Thursday, January 30, 2003

States Bark Up the Wrong Tree on Kyoto

The greenhouse gas emissions market is where agenda-driven environmentalists hook-up with vested interests in creating opportunities for trading rights.  Sarojini Krishnapillai of the Australian Conservation Foundation dangles a $750 carrot of billion emissions market he says will be lost to Australia unless we ratify the Convention (Letters 15 January).  Rothchild's Richard Martin (AFR Opinion 23 January) praises the Carr Government for creating such a market by forcing electricity suppliers to buy greenhouse credits or reduce emissions in other ways.

Other State Labor Governments have joined NSW in pursuing these goals.  The Governments have hired John Hewson, Chairman of Global Renewables, Gwen Andrews, the ex-head of the Australian Greenhouse Office, environmentalist Phillip Toyne and others to prepare a report designed to embarrass Canberra over its refusal to sign Kyoto.

In fact, making money on buying and selling carbon emissions is no more wealth creating than making money out of trading taxi cab licenses.  In both cases the scarcity and consequent need for a rationing mechanism is solely created by government.

Like money earned by trading taxi cab licenses, that earned from a market for carbon emissions will also have a negative impact on overall levels of income.  Some countries however might gain.  These would include the countries which can readily meet their target emission levels and are able to sell their surplus emissions to other less fortunate countries.  In addition, developing countries might gain a competitive edge because under the Kyoto Protocol they have no targets and their developed country rivals would have to carry an additional cost impost.

Australia is a loser on both counts.

With regard to emissions trading, Australian industry would end up paying others for permits.  This is in spite of us having serendipitously had our original Kyoto target reduced by 10 per cent as a result of us redefining our forests.  Compared to the target, set at 8% above 1990 levels, even with the amended base, we are likely to have emissions at 12 per cent above the 1990 level.  This is notwithstanding considerable costs incurred in the government's insistence on significant amounts of energy being sourced from exotic sources like windfarms that are 2-3 fold more expensive than the conventional energy that Australia has in abundance.  It is also in spite of the expenditure of the Australian Greenhouse Office and its State based counterparts in promoting emission reductions.

Compared with other developed countries, Australian industries are also more heavily involved in competition with those developing countries which face no Kyoto penalty.  If Australian ratification of Kyoto were to increase electricity prices by a third, as some estimates suggest, this would spell the gradual demise of Australia as the location of high energy cost industries.  Such industries, especially aluminium smelting, re-located to Australia having been priced out of Japan and other countries by increased energy prices following the OPEC crisis of 25 years ago.  As a nation, Australia would be the poorer for this loss of these industries, but global emission levels would be unaffected -- they may even rise -- since the production would migrate to those countries with no onerous Kyoto obligations.

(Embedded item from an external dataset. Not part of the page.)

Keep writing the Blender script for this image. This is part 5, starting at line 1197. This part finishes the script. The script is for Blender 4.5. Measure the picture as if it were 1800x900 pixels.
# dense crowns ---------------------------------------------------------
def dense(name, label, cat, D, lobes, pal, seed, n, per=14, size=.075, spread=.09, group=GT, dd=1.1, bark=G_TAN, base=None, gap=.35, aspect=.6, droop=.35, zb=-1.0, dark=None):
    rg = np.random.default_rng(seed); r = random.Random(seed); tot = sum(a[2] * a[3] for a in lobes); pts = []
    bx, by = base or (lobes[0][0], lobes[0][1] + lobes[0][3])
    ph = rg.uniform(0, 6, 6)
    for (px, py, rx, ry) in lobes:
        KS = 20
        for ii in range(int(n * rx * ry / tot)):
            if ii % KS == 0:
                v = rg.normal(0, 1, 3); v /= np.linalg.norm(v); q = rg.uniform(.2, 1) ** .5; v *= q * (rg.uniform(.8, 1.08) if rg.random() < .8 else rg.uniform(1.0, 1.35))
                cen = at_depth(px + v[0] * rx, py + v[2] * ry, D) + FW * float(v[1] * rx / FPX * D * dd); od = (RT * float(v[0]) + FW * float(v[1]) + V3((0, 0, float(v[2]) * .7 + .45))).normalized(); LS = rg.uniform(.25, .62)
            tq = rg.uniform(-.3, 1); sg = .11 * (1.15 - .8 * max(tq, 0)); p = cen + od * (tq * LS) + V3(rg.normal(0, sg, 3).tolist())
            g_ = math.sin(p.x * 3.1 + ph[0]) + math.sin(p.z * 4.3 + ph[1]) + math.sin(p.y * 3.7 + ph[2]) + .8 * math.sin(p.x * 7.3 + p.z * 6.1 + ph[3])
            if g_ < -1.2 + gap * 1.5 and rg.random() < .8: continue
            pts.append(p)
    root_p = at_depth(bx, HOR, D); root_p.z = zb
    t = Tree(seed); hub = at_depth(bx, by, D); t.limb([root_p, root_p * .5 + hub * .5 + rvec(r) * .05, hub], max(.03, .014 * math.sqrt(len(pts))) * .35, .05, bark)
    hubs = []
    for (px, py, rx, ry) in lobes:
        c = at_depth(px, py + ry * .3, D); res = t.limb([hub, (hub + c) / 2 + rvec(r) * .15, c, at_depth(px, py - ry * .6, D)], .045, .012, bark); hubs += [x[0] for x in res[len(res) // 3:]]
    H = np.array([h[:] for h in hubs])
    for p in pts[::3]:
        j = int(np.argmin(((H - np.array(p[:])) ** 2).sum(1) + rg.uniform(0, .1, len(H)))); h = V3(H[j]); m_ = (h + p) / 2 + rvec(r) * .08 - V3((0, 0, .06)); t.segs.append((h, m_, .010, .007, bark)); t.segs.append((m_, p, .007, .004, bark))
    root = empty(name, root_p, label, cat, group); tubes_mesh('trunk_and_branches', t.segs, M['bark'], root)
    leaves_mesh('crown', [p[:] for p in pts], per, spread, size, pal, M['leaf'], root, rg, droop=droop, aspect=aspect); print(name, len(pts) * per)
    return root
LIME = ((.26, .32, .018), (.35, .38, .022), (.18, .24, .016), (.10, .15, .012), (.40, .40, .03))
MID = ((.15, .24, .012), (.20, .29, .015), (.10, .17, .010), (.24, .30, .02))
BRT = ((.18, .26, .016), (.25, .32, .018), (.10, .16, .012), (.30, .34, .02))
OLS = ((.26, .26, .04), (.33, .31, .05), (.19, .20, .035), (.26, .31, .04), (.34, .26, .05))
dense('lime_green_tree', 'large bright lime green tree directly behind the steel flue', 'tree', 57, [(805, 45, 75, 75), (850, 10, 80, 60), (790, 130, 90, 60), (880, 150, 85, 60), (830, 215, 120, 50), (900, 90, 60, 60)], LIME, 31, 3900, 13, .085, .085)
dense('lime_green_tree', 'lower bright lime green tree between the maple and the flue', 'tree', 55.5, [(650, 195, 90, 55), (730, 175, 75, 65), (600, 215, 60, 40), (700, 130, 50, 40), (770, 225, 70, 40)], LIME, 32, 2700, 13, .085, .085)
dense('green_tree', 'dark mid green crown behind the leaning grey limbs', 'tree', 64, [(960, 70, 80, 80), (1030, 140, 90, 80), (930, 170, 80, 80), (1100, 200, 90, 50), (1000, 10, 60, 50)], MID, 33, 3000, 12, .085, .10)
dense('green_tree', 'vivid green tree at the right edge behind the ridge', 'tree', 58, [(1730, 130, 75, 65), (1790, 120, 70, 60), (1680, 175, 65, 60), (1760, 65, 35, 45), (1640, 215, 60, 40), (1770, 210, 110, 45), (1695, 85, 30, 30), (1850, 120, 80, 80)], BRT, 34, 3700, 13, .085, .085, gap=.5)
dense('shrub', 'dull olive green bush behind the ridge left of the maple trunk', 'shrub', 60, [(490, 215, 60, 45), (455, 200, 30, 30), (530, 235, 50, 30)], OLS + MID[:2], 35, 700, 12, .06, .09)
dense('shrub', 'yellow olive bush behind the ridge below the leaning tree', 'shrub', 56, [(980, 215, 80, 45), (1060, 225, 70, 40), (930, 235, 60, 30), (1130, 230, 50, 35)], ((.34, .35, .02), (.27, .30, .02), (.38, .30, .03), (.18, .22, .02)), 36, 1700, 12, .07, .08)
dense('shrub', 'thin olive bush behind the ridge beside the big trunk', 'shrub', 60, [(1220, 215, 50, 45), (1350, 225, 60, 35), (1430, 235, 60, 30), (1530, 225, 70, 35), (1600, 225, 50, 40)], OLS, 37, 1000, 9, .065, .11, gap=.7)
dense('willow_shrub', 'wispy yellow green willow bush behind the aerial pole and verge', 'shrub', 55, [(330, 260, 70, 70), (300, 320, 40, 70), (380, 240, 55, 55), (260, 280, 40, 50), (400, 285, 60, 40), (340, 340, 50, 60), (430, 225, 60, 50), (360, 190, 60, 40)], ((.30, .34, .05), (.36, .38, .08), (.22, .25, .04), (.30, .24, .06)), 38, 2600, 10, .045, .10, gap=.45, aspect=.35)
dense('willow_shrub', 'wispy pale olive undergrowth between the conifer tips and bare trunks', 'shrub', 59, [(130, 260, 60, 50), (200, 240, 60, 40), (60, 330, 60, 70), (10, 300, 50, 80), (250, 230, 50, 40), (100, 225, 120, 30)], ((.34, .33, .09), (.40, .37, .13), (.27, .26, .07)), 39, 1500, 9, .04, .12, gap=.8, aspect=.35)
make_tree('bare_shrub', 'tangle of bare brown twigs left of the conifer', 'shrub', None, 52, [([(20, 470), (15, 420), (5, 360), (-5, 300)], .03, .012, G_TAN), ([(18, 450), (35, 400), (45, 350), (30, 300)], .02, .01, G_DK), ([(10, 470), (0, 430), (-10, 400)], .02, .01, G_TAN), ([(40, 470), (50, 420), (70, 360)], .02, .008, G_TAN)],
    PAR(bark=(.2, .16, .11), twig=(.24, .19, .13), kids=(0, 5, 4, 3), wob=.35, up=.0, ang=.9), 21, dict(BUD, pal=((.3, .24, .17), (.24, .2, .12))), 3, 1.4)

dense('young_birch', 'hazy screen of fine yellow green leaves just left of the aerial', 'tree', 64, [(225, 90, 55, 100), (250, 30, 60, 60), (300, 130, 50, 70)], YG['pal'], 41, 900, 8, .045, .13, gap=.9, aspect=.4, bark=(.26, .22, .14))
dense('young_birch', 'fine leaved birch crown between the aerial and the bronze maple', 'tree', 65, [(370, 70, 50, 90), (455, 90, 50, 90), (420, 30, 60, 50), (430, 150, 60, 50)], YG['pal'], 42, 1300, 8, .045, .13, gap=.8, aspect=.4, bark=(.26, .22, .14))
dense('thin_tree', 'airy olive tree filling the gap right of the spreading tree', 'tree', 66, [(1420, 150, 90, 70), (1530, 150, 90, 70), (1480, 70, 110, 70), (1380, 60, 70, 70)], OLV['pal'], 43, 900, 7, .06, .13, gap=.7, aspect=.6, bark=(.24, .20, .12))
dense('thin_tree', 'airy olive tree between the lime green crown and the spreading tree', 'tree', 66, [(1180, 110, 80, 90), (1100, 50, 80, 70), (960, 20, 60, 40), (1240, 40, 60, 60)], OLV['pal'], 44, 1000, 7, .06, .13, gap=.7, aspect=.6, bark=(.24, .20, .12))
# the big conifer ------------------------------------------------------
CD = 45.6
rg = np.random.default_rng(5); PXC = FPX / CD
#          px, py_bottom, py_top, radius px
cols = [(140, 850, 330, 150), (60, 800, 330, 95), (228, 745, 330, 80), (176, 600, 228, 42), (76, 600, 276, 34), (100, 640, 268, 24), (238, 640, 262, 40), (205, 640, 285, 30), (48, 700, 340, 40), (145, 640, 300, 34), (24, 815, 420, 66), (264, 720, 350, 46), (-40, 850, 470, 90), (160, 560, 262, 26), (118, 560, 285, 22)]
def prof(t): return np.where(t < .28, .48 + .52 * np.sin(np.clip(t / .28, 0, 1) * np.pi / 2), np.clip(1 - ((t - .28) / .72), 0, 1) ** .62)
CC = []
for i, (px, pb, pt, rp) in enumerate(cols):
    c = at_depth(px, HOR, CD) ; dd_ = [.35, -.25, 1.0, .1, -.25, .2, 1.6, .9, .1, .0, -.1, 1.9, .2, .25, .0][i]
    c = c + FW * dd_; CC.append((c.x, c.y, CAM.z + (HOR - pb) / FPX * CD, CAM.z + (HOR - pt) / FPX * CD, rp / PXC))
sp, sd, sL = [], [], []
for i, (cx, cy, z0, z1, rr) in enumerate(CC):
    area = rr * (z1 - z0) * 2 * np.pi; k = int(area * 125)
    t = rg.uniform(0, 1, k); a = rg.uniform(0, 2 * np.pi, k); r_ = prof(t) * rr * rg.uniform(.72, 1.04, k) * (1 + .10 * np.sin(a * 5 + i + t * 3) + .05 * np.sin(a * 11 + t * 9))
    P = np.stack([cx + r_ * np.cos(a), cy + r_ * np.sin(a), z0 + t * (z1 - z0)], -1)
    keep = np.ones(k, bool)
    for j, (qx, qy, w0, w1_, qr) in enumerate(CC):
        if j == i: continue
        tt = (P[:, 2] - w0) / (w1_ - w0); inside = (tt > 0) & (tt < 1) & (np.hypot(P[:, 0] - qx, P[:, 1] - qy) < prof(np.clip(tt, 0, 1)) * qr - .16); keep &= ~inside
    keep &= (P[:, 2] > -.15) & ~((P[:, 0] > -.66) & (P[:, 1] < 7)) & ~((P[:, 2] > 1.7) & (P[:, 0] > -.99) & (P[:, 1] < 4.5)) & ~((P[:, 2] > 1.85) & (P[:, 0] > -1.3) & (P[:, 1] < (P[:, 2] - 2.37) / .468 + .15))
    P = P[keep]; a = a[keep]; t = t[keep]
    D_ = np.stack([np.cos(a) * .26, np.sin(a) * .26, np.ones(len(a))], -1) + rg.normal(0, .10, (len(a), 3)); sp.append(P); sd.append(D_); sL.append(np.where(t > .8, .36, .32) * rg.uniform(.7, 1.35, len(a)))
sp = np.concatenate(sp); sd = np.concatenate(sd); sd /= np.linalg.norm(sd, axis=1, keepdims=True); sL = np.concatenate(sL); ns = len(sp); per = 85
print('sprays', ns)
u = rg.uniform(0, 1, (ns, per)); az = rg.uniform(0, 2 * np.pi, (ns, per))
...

Moreover, the measures agreed by the Kyoto signatories can never have more than a trivial affect in reducing emissions to the levels said to be required.  The pain from the present measures would need to be amplified many times over in order to make headway in reducing atmospheric levels of carbon dioxide.

This adds to the doubt regarding the scientific basis of a global warming trend (no discernable warming has been recorded in the post 1979 satellite readings), and underlines the weaknesses of the Kyoto protocol and the soundness of the Commonwealth's approach in refusing to ratify it.

However, the possibility remains that global warming will result from growing carbon dioxide and other human induced emissions.  And if measures are to be taken to combat this, Australia will need to shoulder its part of the burden alongside all other countries.  Considerable analysis of the issue and its solutions has already been undertaken in Australia by such bodies as our scientific academies, ABARE and the Lavoisier Society, and by consultants like ACiL Tasman.  But major breakthroughs in energy use technologies or policy approaches will be necessary to reduce emission levels if global warming turns out to be a reality.